++++ Material

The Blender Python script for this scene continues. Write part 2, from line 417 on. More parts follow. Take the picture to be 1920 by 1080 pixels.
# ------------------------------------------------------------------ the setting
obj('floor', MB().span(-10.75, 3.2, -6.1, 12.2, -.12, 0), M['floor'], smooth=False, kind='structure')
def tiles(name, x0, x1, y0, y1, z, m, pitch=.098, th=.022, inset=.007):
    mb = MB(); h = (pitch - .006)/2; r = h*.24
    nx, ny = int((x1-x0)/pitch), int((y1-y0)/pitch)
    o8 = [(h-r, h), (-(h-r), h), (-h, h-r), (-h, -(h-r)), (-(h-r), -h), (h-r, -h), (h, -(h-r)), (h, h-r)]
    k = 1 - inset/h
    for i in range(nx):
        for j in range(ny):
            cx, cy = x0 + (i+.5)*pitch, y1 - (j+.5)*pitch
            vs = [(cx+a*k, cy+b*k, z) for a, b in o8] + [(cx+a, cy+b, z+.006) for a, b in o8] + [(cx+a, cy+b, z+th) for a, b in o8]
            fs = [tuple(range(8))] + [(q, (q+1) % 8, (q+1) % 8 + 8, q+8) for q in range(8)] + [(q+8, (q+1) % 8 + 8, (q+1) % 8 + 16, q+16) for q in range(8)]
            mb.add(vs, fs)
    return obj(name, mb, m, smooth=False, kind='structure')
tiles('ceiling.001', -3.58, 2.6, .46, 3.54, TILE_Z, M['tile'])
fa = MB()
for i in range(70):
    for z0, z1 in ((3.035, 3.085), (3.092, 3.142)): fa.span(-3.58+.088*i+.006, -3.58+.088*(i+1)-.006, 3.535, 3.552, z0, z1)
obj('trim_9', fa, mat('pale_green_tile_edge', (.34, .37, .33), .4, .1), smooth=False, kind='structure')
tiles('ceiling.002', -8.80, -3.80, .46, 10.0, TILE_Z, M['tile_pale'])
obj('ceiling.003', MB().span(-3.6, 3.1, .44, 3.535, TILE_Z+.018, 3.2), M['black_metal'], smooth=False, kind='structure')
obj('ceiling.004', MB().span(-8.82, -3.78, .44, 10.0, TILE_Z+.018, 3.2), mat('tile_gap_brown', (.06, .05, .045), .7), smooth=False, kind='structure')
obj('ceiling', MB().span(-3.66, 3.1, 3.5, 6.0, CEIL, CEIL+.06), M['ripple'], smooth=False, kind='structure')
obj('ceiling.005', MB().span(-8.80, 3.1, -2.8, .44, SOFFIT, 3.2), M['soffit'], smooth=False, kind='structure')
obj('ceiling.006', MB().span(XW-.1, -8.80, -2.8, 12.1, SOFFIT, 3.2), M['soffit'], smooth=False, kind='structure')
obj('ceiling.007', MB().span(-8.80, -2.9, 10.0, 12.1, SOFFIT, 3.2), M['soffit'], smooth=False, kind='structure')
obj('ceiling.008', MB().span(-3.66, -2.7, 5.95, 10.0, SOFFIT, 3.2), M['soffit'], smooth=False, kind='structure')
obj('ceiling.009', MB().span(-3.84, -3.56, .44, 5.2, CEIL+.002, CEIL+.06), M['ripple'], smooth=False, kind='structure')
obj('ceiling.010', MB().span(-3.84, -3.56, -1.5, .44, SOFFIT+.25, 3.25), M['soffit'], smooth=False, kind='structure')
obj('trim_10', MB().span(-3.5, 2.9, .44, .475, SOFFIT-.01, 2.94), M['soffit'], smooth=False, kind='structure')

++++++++

== Exercise description ==
Write out the material exactly as given.

== Result ==
The Blender Python script for this scene continues. Write part 2, from line 417 on. More parts follow. Take the picture to be 1920 by 1080 pixels.
# ------------------------------------------------------------------ the setting
obj('floor', MB().span(-10.75, 3.2, -6.1, 12.2, -.12, 0), M['floor'], smooth=False, kind='structure')
def tiles(name, x0, x1, y0, y1, z, m, pitch=.098, th=.022, inset=.007):
    mb = MB(); h = (pitch - .006)/2; r = h*.24
    nx, ny = int((x1-x0)/pitch), int((y1-y0)/pitch)
    o8 = [(h-r, h), (-(h-r), h), (-h, h-r), (-h, -(h-r)), (-(h-r), -h), (h-r, -h), (h, -(h-r)), (h, h-r)]
    k = 1 - inset/h
    for i in range(nx):
        for j in range(ny):
            cx, cy = x0 + (i+.5)*pitch, y1 - (j+.5)*pitch
            vs = [(cx+a*k, cy+b*k, z) for a, b in o8] + [(cx+a, cy+b, z+.006) for a, b in o8] + [(cx+a, cy+b, z+th) for a, b in o8]
            fs = [tuple(range(8))] + [(q, (q+1) % 8, (q+1) % 8 + 8, q+8) for q in range(8)] + [(q+8, (q+1) % 8 + 8, (q+1) % 8 + 16, q+16) for q in range(8)]
            mb.add(vs, fs)
    return obj(name, mb, m, smooth=False, kind='structure')
tiles('ceiling.001', -3.58, 2.6, .46, 3.54, TILE_Z, M['tile'])
fa = MB()
for i in range(70):
    for z0, z1 in ((3.035, 3.085), (3.092, 3.142)): fa.span(-3.58+.088*i+.006, -3.58+.088*(i+1)-.006, 3.535, 3.552, z0, z1)
obj('trim_9', fa, mat('pale_green_tile_edge', (.34, .37, .33), .4, .1), smooth=False, kind='structure')
tiles('ceiling.002', -8.80, -3.80, .46, 10.0, TILE_Z, M['tile_pale'])
obj('ceiling.003', MB().span(-3.6, 3.1, .44, 3.535, TILE_Z+.018, 3.2), M['black_metal'], smooth=False, kind='structure')
obj('ceiling.004', MB().span(-8.82, -3.78, .44, 10.0, TILE_Z+.018, 3.2), mat('tile_gap_brown', (.06, .05, .045), .7), smooth=False, kind='structure')
obj('ceiling', MB().span(-3.66, 3.1, 3.5, 6.0, CEIL, CEIL+.06), M['ripple'], smooth=False, kind='structure')
obj('ceiling.005', MB().span(-8.80, 3.1, -2.8, .44, SOFFIT, 3.2), M['soffit'], smooth=False, kind='structure')
obj('ceiling.006', MB().span(XW-.1, -8.80, -2.8, 12.1, SOFFIT, 3.2), M['soffit'], smooth=False, kind='structure')
obj('ceiling.007', MB().span(-8.80, -2.9, 10.0, 12.1, SOFFIT, 3.2), M['soffit'], smooth=False, kind='structure')
obj('ceiling.008', MB().span(-3.66, -2.7, 5.95, 10.0, SOFFIT, 3.2), M['soffit'], smooth=False, kind='structure')
obj('ceiling.009', MB().span(-3.84, -3.56, .44, 5.2, CEIL+.002, CEIL+.06), M['ripple'], smooth=False, kind='structure')
obj('ceiling.010', MB().span(-3.84, -3.56, -1.5, .44, SOFFIT+.25, 3.25), M['soffit'], smooth=False, kind='structure')
obj('trim_10', MB().span(-3.5, 2.9, .44, .475, SOFFIT-.01, 2.94), M['soffit'], smooth=False, kind='structure')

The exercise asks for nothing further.